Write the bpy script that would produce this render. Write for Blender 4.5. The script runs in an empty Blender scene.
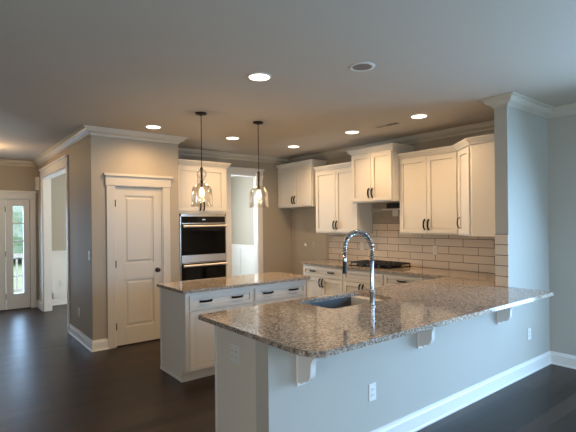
import bpy, bmesh, math, random
from mathutils import Vector, Matrix
random.seed(7)
S = bpy.context.scene
COL = S.collection

# ---------------------------------------------------------------- camera
cam_d = bpy.data.cameras.new('camera'); cam = bpy.data.objects.new('camera', cam_d); COL.objects.link(cam)
YAW, ROLL, FPX = math.radians(38.29), math.radians(0.593), 441.4
Fv = Vector((math.sin(YAW), math.cos(YAW), 0)); Rv = Vector((math.cos(YAW), -math.sin(YAW), 0)); Zv = Vector((0, 0, 1))
cr = Rv*math.cos(ROLL) - Zv*math.sin(ROLL); cu = Rv*math.sin(ROLL) + Zv*math.cos(ROLL)
m = Matrix((cr, cu, -Fv)).transposed().to_4x4(); m.translation = Vector((0, 0, 1.56))
cam.matrix_world = m
cam_d.sensor_width = 36; cam_d.lens = FPX/576*36; cam_d.shift_y = 6.1/576; cam_d.clip_start = .05
S.camera = cam

# ---------------------------------------------------------------- world, daylight, exposure
w = bpy.data.worlds.new('sky'); S.world = w; w.use_nodes = True
bg = w.node_tree.nodes['Background']; bg.inputs[0].default_value = (.74, .86, 1, 1); bg.inputs[1].default_value = 2.2
S.view_settings.view_transform = 'Standard'; S.view_settings.look = 'None'; S.view_settings.gamma = 1
S.view_settings.exposure = 0.0
S.view_settings.use_curve_mapping = False

def area(name, loc, rot, sx, sy, power, col):
    l = bpy.data.lights.new(name, 'AREA'); l.shape = 'RECTANGLE'; l.size = sx; l.size_y = sy
    l.energy = power; l.color = col
    o = bpy.data.objects.new(name, l); COL.objects.link(o); o.location = loc; o.rotation_euler = rot
    return o
PI = math.pi
R90_ = -PI/2
DAY = (.345, .63, 1.0)
WARM = (1.0, .645, .33)
# daylight through the rear windows (facing +Y), the dining window and the front door glass (facing -Y)
area('daylight_right_window', (5.33, -.15, 1.25), (0, PI/2-.48, 0), 2.0, 2.5, 260, DAY)
area('added_fill_dining_side', (5.56, 7.35, 1.5), (0, PI/2-.1, 0), 1.5, .9, 150, (.80, .90, 1.0))  # added source at an unseen window, brightens the dining room walls
area('added_fill_left_window', (-2.98, -.6, 1.4), (0, -PI/2+.4, 0), 1.6, 2.0, 62, (1.0, .95, .88))  # added fill at an unseen window, brightens the left-facing panels
area('daylight_rear_window', (1.15, -2.56, 1.25), (PI/2-.45, 0, 0), 2.1, 2.1, 30, (.55, .76, 1.0))
area('daylight_rear_window', (3.65, -2.56, 1.25), (PI/2-.5, 0, 0), 1.9, 2.1, 60, DAY)
area('daylight_dining_window', (3.5, 9.6, 1.5), (PI/2, 0, PI), 1.8, 1.5, 300, (.74, .88, 1.0))
area('daylight_front_door', (.35, 9.62, 1.15), (PI/2, 0, PI), .45, 1.6, 14, (.38, .64, 1.0))
area('daylight_sidelight', (1.146, 9.62, 1.1), (PI/2, 0, PI), .16, 1.6, 7, (.38, .64, 1.0))

# ---------------------------------------------------------------- materials
def mat(name, base, rough=.5, metal=0, spec=.5, **kw):
    M_ = bpy.data.materials.new(name); M_.use_nodes = True
    b = M_.node_tree.nodes['Principled BSDF']
    b.inputs['Base Color'].default_value = (*base, 1); b.inputs['Roughness'].default_value = rough
    b.inputs['Metallic'].default_value = metal; b.inputs['Specular IOR Level'].default_value = spec
    for k, v in kw.items(): b.inputs[k].default_value = v
    return M_
def nd(M_, t, **kw):
    n = M_.node_tree.nodes.new(t)
    for k, v in kw.items(): setattr(n, k, v)
    return n
def lk(M_, a, b): M_.node_tree.links.new(a, b)
def painted(name, base, rough=.55, var=.03, bump=.02, scale=60):
    M_ = mat(name, base, rough)
    b = M_.node_tree.nodes['Principled BSDF']
    tc = nd(M_, 'ShaderNodeTexCoord'); no = nd(M_, 'ShaderNodeTexNoise'); no.inputs['Scale'].default_value = scale
    lk(M_, tc.outputs['Object'], no.inputs['Vector'])
    mx = nd(M_, 'ShaderNodeMix', data_type='RGBA')
    mx.inputs['A'].default_value = (*[c*(1-var) for c in base], 1); mx.inputs['B'].default_value = (*[min(1, c*(1+var)) for c in base], 1)
    lk(M_, no.outputs['Fac'], mx.inputs['Factor']); lk(M_, mx.outputs['Result'], b.inputs['Base Color'])
    bp = nd(M_, 'ShaderNodeBump'); bp.inputs['Strength'].default_value = bump; bp.inputs['Distance'].default_value = .002
    lk(M_, no.outputs['Fac'], bp.inputs['Height']); lk(M_, bp.outputs['Normal'], b.inputs['Normal'])
    return M_
M = {}
M['wall'] = painted('greige_wall_paint', (.40, .345, .27), .6)
M['daylit_wall'] = painted('daylight_tinted_wall_paint', (.455, .435, .385), .55)  # wall greige made lighter and cooler, daylight tint put into the colour
M['ceiling'] = painted('ceiling_paint', (.57, .505, .42), .8)
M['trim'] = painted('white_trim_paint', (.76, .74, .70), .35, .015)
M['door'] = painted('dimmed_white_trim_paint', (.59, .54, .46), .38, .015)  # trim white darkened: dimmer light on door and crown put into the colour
M['cab'] = painted('painted_cabinet_white', (.72, .675, .60), .38, .02)
M['iron'] = mat('black_iron', (.008, .007, .006), .6, 0, .1)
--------
• [Problem statement] Leave out any pictures, please, and quote only the lines from the top of the data through the line that contains "COL = S.collection".

• [Solution for this problem]
Write the bpy script that would produce this render. Write for Blender 4.5. The script runs in an empty Blender scene.
import bpy, bmesh, math, random
from mathutils import Vector, Matrix
random.seed(7)
S = bpy.context.scene
COL = S.collection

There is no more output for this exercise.